By
Jeff Clark of Casey Research
As you read this, the Chinese government is doing an extraordinary
thing... something nearly unheard of in the modern world.
It is encouraging citizens to put at least 5% of their savings into
precious metals.
The Chinese government is telling people gold and silver are good
investments that will safeguard their wealth. After last year's meltdown
in the stock market, people believe it. After all, Chinese citizens
don't receive government retirement money... and they don't have company
pension plans like people in many other countries do.
This is why folks in China are lining up outside of banks, post
offices, and the new official mint stores to buy gold and silver (they
especially like silver because it's cheaper per ounce).
The Chinese attitude toward gold and silver is a striking contrast to
the American attitude right now. I don't recall a TV or radio ad from my
congressman or President Obama encouraging me to buy gold or silver.
Does your bank sell silver bars? Are gold mints popping up in your
neighborhood? Are any of your friends, family, or coworkers scrambling
to buy precious metals?
In spite of a few ads on television and satellite radio, buying gold and
silver in the U.S. is still largely seen as a fringe-group activity.

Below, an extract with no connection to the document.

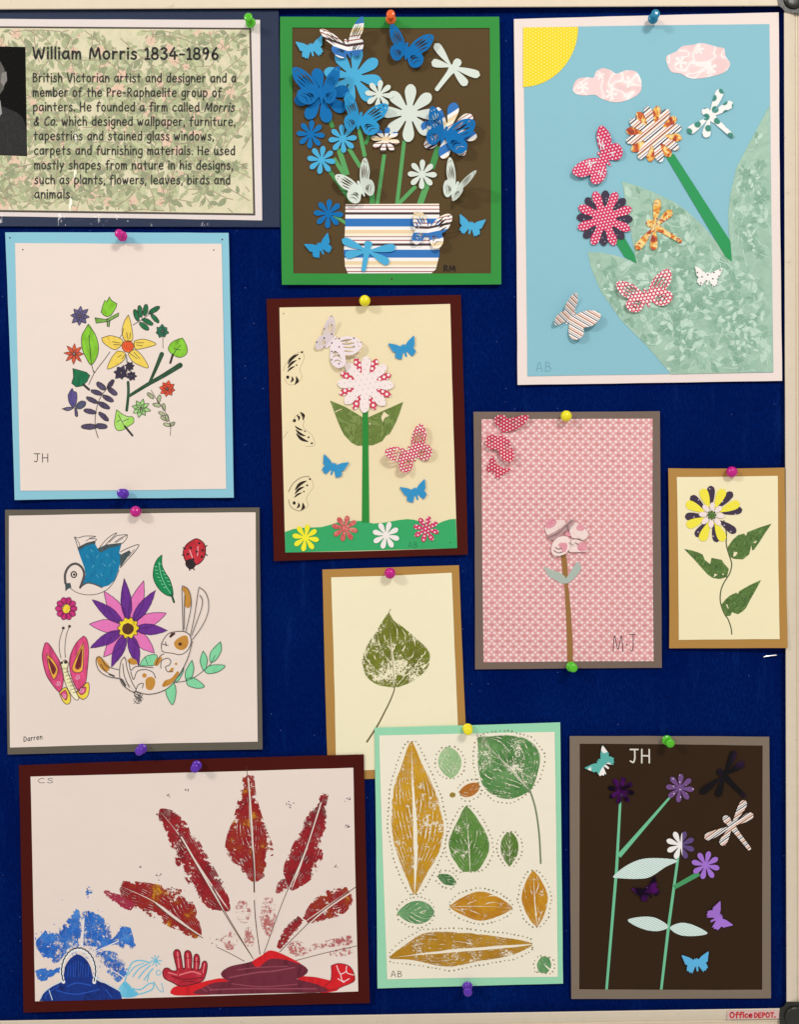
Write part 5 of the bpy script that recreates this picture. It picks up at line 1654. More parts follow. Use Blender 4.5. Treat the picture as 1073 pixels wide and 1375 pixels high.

That's not the case in China. And in the big picture, there are three
distinct trends occurring in China today that many in the Occidental
world are not paying attention to.
In 2008, China produced 9,070,000 ounces of gold, exceeding all other
countries. Further, its production continues to rise, while many of the
top-producing countries are in decline.
Second, China had the lowest per-capita gold consumption of any country
over the past half-century. This year, it is widely expected that
Chinese demand for gold will surpass that of India. In other words, they'll
also become the world's No. 1 retail buyer.
Third, the Chinese government has been using its foreign exchange
reserves to buy gold – a lot of it – and doing so on the sly. This
past April, Chinese officials made a surprise announcement that they had
been secretly buying gold since 2003, increasing their gold reserves by
76% to 33,886,000 ounces. The Chinese government now owns 30 times
the gold it held in 1990. And China is believed to be a leading
candidate to buy some or all of the 12.9 million ounces the
International Monetary Fund says it will sell.

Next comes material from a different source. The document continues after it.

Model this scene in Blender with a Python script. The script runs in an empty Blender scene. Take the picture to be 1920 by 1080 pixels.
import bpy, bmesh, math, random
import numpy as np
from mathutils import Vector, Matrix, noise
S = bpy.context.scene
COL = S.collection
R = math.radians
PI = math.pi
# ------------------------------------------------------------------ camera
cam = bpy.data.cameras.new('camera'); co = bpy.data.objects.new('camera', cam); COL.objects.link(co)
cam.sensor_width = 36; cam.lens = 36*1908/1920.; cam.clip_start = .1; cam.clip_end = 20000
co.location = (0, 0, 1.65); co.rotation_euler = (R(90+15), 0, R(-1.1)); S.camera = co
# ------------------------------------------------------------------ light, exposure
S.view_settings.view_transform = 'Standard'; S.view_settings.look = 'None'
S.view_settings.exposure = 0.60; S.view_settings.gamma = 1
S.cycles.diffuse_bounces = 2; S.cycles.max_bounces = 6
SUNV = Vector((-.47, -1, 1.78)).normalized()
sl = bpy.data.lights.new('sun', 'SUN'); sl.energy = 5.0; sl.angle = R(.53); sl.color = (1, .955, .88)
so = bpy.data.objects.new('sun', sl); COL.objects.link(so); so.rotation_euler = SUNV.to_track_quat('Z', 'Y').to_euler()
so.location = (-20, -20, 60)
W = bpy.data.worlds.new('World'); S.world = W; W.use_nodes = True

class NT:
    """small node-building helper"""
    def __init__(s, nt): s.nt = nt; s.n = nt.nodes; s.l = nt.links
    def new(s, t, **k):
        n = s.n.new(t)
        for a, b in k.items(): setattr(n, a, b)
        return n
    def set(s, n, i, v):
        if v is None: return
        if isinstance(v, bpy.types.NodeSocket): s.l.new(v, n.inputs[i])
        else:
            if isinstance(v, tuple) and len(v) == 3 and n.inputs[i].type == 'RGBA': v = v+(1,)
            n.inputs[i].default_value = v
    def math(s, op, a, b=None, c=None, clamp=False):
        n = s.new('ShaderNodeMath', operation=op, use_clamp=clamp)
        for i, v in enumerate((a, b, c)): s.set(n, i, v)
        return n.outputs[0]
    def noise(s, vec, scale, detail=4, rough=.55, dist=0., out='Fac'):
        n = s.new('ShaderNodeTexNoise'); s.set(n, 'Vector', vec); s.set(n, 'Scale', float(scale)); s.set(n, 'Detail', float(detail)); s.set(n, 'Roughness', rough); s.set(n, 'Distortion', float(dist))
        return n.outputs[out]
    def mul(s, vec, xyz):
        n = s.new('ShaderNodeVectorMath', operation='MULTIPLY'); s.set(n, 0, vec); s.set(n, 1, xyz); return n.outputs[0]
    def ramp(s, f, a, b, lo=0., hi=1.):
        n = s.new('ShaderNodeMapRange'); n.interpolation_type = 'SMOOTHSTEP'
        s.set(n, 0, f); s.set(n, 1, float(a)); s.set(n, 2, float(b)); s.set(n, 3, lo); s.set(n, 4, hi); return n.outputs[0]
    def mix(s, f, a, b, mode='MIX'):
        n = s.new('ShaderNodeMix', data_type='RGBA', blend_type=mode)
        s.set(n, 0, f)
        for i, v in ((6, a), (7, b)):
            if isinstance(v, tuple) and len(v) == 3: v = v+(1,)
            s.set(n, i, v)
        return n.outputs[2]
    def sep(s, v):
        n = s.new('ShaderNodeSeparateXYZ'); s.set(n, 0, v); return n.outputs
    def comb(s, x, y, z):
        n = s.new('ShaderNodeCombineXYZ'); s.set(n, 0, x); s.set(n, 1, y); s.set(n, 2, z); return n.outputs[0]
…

But all this production and all this buying isn't enough...
What would happen to the gold price if China increased its gold reserves
to just 5%? What about 10%? To overtake the U.S. as king of the gold
hill, it would have to buy all the gold held by the governments of
France, Italy, and Germany combined. Can China really do any of that?
At $1,000 gold, to push China's gold holdings to 5% of reserves would
take $55.3 billion; to 10% would cost $144.4 billion; to be the world's
top gold dog would run $227.6 billion.
Chinese reserves are approaching $2.3 trillion, of which almost 70%, or
$1.6 trillion, are denominated in U.S. dollars. The cost to become the
world's biggest holder of gold would be a pittance compared to the
amount of money China has available. In other words, money is not a
problem.
Combining the country's massive holdings of dollars and the very real
likelihood those dollars are going to lose much of their value, the
motivation to buy tangible assets is urgent.
Further, keep this in mind: China's reserves continue to grow.
Therefore, the country must continue buying gold (or consuming its own
production) just to maintain the small gold-to-reserves ratio it has,
let alone increase it.
In addition to the government buying precious metals, Chinese citizens
will continue gobbling them up, too. Demographics alone tell us why.
Government statistics show the average urban household in China has
about US$1,300 in disposable income. Multiply that by the number of
urban households in China and you come up with roughly $36 billion in
available capital.
According to precious metals consultancy CPM Group, about 9.5 million
ounces of gold will be turned into coins this year (including
"rounds" and medallions). At $1,000 gold, that's $9.5 billion,
or only about one-third of the capital available in China.
The number is more striking for silver: Total coin production this year
is expected to hit 35 million ounces, equaling $615 million or just 1.7%
of the available capital in China. Of course, a lot of Chinese people
want cars and refrigerators, etc., but it won't take much of a shift of
this capital into gold and silver to have a major impact on the global
retail precious metals market. It may already be underway.
And long-term projections show the demographic trend won't slow down:
The middle class in China is expected to increase by 70% by 2020. So
over these next 10 years, more Chinese and more money will be coming
into the precious-metals markets, all at a time when inflation is almost
certain to be high, adding to gold and silver's appeal. Couple this with
China's long-standing cultural affinity for gold, and you have the
makings for a potentially life-changing gold rush.
If I were a crime detective, I'd say China has the motive, means, and
opportunity to push gold and gold stocks much higher.